PEKING (dpa-AFX) - The Treasury Department on Friday once again said it would not list China as a currency manipulator, despite widespread outcry from congressional and other political leaders.
The department's semi-annual report states although China has not followed through on commitments to move more rapidly to a more market-determined exchange rate system, recent promises to do so provide the needed assurances to the federal government.
Based on the RMB's appreciation against the dollar since mid-2010, China's balance of payments adjustment and commitments it will 'more rapidly to a more market-determined exchange rate system, Treasury has concluded that the standards identified in Section 3004 of the Act during the period covered in this Report have not been met with respect to China,' the report stated.
The Omnibus Trade and Competitiveness Act of 1988 tasks Treasury to undertake this report. Section 3004 requires the department to determine if any country with global current account and significant bilateral trade surpluses with the U.S. is found to be manipulating the rate of exchange between their currency and the dollar for the purposes of preventing effective balance of payments adjustments or gaining unfair competitive advantage in international trade.
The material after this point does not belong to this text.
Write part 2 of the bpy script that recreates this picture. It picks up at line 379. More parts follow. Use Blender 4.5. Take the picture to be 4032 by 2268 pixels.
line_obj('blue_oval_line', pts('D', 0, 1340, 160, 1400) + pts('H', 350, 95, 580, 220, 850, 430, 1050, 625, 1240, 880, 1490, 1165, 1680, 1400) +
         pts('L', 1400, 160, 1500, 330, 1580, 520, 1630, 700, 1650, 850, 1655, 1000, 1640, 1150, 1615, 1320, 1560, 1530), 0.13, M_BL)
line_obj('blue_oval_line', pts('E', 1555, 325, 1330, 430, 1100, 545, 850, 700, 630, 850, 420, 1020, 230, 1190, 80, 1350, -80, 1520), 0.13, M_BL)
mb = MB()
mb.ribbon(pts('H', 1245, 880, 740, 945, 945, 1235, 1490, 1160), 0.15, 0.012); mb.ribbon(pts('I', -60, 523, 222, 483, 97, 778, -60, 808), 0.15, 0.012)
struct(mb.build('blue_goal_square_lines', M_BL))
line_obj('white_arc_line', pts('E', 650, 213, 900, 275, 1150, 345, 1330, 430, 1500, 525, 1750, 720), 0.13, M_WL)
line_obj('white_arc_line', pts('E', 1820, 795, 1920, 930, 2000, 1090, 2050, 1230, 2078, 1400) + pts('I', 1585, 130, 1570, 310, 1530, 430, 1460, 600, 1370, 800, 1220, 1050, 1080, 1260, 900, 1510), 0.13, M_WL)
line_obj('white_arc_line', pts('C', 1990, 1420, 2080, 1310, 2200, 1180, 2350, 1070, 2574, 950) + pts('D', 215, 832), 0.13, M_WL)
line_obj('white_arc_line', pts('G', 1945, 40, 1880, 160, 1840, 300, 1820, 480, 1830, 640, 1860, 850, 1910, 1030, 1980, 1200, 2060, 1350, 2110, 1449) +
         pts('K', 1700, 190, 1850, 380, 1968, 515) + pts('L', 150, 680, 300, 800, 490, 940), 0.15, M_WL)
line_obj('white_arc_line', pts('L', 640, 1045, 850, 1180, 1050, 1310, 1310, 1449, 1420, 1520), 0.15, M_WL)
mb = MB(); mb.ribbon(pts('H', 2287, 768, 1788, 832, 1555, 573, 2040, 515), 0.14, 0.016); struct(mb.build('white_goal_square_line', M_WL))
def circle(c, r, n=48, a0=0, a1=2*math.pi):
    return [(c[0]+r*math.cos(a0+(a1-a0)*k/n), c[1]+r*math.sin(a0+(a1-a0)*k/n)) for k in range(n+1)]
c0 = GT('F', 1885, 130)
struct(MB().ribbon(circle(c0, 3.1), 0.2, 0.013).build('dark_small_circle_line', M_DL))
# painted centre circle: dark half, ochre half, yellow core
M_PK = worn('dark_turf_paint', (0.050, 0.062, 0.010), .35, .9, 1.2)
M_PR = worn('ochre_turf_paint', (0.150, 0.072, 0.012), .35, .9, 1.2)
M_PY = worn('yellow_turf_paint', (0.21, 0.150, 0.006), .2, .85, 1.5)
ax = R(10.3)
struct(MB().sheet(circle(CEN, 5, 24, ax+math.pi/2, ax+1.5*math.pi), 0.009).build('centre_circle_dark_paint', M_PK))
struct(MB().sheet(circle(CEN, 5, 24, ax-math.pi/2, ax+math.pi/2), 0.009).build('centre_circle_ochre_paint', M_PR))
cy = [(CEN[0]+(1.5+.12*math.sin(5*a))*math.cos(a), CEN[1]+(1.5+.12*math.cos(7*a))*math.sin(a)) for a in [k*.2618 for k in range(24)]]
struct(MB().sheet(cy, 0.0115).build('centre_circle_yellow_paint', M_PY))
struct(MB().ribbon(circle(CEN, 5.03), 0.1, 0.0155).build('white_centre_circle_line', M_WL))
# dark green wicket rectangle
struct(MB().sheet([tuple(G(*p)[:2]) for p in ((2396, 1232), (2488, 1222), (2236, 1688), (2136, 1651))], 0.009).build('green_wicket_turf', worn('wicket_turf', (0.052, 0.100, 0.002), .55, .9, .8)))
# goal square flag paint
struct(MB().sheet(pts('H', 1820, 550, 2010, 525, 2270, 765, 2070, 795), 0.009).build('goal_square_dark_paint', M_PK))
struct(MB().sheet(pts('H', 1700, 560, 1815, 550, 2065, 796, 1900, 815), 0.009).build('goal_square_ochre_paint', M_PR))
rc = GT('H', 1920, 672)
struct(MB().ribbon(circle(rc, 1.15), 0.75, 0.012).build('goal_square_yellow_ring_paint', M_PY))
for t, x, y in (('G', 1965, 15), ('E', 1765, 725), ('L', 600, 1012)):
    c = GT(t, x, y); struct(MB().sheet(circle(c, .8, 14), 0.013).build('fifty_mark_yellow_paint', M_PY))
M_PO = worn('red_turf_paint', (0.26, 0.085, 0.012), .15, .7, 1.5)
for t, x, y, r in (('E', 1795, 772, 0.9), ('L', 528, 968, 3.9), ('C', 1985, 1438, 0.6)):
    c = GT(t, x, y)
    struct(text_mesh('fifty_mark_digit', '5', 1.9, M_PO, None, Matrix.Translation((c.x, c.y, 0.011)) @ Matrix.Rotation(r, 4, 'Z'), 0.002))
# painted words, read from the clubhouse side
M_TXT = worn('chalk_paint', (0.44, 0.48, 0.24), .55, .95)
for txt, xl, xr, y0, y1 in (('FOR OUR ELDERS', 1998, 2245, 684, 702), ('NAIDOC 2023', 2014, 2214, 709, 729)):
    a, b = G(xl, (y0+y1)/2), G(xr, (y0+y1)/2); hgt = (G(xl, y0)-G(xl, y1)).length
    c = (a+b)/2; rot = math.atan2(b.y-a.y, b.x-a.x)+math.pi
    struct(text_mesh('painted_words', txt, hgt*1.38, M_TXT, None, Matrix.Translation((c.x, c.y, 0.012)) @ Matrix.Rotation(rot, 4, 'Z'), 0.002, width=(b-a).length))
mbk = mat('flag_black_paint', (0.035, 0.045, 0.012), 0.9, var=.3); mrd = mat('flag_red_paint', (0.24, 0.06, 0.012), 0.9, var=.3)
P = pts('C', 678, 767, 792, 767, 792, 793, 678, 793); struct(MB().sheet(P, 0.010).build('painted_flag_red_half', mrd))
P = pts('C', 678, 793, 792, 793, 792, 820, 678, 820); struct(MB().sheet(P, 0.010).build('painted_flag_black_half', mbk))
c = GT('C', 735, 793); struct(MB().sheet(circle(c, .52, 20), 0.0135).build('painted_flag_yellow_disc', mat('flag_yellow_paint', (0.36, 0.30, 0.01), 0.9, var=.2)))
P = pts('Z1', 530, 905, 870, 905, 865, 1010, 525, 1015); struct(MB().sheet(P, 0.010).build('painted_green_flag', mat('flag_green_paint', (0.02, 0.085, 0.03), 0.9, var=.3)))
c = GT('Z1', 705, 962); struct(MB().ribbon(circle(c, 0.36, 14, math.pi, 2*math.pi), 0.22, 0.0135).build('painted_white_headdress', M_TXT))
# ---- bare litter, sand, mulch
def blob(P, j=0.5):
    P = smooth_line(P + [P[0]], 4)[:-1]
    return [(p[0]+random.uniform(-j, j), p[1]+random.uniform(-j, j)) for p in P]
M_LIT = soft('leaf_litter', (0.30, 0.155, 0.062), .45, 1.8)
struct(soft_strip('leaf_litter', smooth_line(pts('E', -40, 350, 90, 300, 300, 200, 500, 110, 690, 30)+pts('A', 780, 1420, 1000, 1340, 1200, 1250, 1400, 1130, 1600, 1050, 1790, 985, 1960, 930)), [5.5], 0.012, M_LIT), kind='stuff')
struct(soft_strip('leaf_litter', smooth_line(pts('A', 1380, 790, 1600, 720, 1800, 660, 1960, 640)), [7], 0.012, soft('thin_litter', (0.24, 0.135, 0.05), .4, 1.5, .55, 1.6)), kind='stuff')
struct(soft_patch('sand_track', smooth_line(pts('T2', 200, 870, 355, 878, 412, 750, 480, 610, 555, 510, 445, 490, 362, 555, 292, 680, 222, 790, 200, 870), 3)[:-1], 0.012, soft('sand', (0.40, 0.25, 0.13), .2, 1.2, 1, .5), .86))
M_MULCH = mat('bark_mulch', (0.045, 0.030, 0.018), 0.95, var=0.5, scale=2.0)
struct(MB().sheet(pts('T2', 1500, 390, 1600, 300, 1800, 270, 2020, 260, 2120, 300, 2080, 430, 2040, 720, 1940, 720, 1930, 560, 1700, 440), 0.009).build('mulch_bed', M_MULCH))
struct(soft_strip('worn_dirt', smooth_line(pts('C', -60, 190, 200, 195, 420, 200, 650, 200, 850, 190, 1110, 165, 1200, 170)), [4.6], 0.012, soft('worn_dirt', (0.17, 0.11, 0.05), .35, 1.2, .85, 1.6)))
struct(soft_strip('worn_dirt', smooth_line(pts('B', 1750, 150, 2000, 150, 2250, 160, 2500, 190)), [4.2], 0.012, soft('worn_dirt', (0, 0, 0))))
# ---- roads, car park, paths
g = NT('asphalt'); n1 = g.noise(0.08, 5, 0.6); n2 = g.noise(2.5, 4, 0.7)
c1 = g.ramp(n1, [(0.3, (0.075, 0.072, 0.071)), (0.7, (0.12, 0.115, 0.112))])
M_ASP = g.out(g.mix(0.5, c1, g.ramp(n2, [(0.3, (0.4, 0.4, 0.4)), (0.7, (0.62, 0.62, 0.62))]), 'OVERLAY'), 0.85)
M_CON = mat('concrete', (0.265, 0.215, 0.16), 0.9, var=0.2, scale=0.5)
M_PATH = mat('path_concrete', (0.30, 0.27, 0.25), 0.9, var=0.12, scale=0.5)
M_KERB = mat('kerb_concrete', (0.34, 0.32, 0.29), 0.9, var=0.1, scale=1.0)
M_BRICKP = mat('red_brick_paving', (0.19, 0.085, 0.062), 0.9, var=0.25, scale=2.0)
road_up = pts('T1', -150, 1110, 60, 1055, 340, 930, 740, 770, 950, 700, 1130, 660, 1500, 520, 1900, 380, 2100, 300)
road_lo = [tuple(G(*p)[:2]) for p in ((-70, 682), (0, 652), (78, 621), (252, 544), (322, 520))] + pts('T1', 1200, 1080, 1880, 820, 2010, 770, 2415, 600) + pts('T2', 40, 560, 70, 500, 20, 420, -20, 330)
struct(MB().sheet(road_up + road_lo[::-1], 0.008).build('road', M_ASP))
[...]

If this is found to be true, expedited negotiations, through the IMF or bilaterally, are to be initiated, the act says. Neither the previous or current administration has deemed China to be a currency manipulator under this act despite bipartisan congressional urging for them to do so.
'The administration continues to let China get away with flouting trade rules just for the sake of diplomacy,' Rules Committee Chairman Senator Chuck Schumer (D-NY) said in a statement Friday. 'Calling out China as a manipulator may be awkward, but it is time to take off the kid gloves.'
'With the administration continuing to balk on this, it's up to Congress to act. The Senate has passed bipartisan legislation to confront China and stand up for American workers, and Speaker Boehner needs to stop sitting on it and give it a vote,' Schumer added.
Republican presumptive presidential nominee Mitt Romney has also made China currency manipulation a key part of his campaign. Just this week, he stated confronting their yuan pegging would be a 'day one' issue under a Romney presidency.
In addition to reducing the deficit and loosening regulatory policies, the Romney ad released last week in Ohio, Iowa, Virginia and North Carolina said he would 'make China play by the rules.' Romney's constant focus on the economy, tying it to all domestic and foreign policies, is working well for him in polls which show him drawing even with the president on fiscal issues.
The American economy, and the specific issue of China's currency practices, will be a major issue during the general election this year and the Obama administration's decision to not list the Chinese under Section 3004 could hurt them in six months time.